Seeking and acting on feedback is crucial for making good decisions and delivering our best work. Good feedback is a product of an intentional environment with positive feedback loops.
Seeking feedback
When seeking feedback at Sourcegraph, it's important to:
- Specifically say what kind of feedback you're seeking. A thumbs-up, thumbs-down? A gut call on the better of two approaches? A detailed critique?
- Ask specific questions that you want feedback about.
- Provide context. Make sure the specific problem and goal is clear.
- State where you want the feedback, if that's not where you're requesting it.

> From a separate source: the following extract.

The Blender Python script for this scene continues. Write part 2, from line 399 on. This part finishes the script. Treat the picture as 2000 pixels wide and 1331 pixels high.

Example: you're requesting feedback in Slack but state that you want comments in a Figma rather than a threaded Slack reply.

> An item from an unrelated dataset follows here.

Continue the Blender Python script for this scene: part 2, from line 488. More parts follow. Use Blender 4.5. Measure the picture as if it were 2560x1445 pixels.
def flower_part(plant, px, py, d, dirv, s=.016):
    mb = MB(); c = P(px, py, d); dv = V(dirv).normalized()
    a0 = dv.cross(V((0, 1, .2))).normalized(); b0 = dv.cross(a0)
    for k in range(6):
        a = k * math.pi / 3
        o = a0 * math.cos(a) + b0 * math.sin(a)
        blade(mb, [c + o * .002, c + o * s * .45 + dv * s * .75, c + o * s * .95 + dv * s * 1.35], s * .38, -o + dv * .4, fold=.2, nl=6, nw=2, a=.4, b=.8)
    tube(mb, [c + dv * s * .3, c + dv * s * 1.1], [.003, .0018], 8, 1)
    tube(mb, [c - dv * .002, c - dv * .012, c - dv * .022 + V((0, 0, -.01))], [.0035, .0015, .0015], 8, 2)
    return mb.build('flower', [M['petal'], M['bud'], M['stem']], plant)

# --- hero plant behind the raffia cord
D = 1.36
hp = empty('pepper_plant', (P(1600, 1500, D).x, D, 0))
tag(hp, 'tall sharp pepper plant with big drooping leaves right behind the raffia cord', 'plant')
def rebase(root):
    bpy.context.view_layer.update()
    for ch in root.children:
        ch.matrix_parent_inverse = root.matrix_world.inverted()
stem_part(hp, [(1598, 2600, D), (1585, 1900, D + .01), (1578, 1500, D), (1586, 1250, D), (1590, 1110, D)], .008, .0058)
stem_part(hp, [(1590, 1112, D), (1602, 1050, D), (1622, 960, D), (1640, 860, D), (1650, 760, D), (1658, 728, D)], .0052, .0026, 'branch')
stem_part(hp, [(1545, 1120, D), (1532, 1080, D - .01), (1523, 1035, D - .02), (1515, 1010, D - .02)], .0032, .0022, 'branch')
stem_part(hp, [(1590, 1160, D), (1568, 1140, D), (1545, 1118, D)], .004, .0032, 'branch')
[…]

- Seek feedback according to project roles.
- After receiving feedback, follow up. Recognize contributions and share how you will move forward.
Great examples of requesting feedback
(To be added!)
Giving feedback
When giving feedback, it's important to:
- Make sure you understand what kind of feedback is sought. If it's not clear what kind of feedback is sought, clarify before giving feedback.

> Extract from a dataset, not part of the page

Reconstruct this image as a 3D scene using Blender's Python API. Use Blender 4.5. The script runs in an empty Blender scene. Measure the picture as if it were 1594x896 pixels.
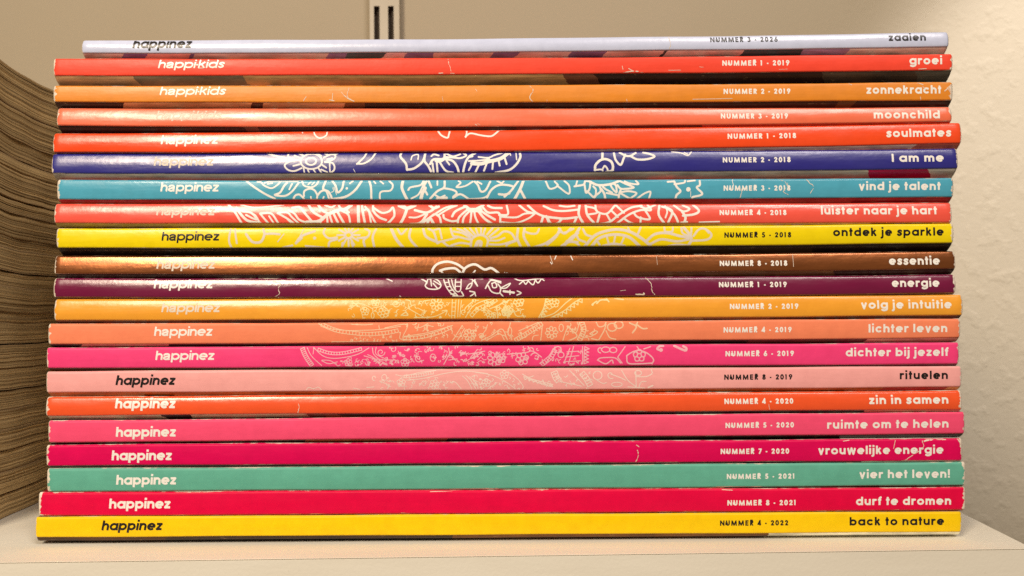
import bpy, math, random
import numpy as np

# ------------------------------------------------------------------ camera, world, lamps, exposure
sc = bpy.context.scene
COL = sc.collection
D = 0.26                       # camera to the plane of the spines (m)
MMPX = 0.0002036               # metres per photograph pixel on that plane
ROLL = math.radians(0.45)
SHELF_Z = -0.0806
WALL_Y = 0.33

cam_d = bpy.data.cameras.new("camera")
cam = bpy.data.objects.new("camera", cam_d)
COL.objects.link(cam)
cam_d.sensor_width = 36.0
cam_d.lens = 36.0 * D / (1594 * MMPX)
cam_d.clip_start = 0.01
cam_d.clip_end = 50
cam_d.dof.use_dof = True
cam_d.dof.focus_distance = D
cam_d.dof.aperture_fstop = 26
cam.location = (0, -D, 0)
from mathutils import Matrix
cam.rotation_euler = (Matrix.Rotation(math.radians(90), 3, 'X') @ Matrix.Rotation(-ROLL, 3, 'Z')).to_euler()
sc.camera = cam

world = bpy.data.worlds.new("World")
sc.world = world
world.use_nodes = True
bg = world.node_tree.nodes["Background"]
bg.inputs[0].default_value = (1.0, 0.80, 0.54, 1)
bg.inputs[1].default_value = 0.15


def aim(o, target):
    from mathutils import Vector
    d = Vector(target) - o.location
    o.rotation_euler = d.to_track_quat('-Z', 'Y').to_euler()


def area(name, loc, target, size, power, color):
    l = bpy.data.lights.new(name, 'AREA')
    l.shape = 'DISK'
    l.size = size
    l.energy = power
    l.color = color
    o = bpy.data.objects.new(name, l)
    o.location = loc
    COL.objects.link(o)
    aim(o, target)
    return o


area("warm_lamp", (-0.34, -0.62, 0.41), (0, 0, 0), 0.24, 6.3, (1.0, 0.84, 0.64))
area("ceiling_lamp", (0.50, -0.85, 1.05), (0.1, 0, 0), 0.5, 10.0, (1.0, 0.91, 0.84))
sp = bpy.data.lights.new("added_wall_spot", 'SPOT')  # added spot with no seen source, brightens the right of the wall
sp.energy = 21.0
sp.color = (1.0, 0.97, 0.98)
sp.spot_size = math.radians(34)
sp.spot_blend = 0.6
sp.shadow_soft_size = 0.03
spo = bpy.data.objects.new("added_wall_spot", sp)
spo.location = (0.55, -0.15, 0.50)
COL.objects.link(spo)
aim(spo, (0.42, WALL_Y, 0.09))

sc.view_settings.view_transform = 'Standard'
sc.view_settings.look = 'None'
sc.view_settings.exposure = 0.0
sc.view_settings.gamma = 1.0
sc.render.engine = 'CYCLES'
sc.cycles.use_denoising = False
sc.cycles.max_bounces = 8


# ------------------------------------------------------------------ helpers
def lin(c):
    return tuple((v / 255 / 12.92) if v / 255 <= 0.04045 else ((v / 255 + 0.055) / 1.055) ** 2.4 for v in c)


ILLUM = (1.06, 0.95, 0.83)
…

- Focus feedback on the specific feedback sought. Other feedback may be valuable, but should be separated into a distinct conversation.
- Always start with why, not how. Potential solutions can be useful to clarify your feedback, but aren't feedback in themselves.
- Clarify where the feedback is coming from: is it based on a heuristic or best practice? Is it from a previous decision? Is it rooted in personal opinion?
- Focus on the work, not the individual.
Keep in mind that providing ongoing feedback is distinct from Conflict resolution. Typically, feedback is sought when a decision is yet to be made.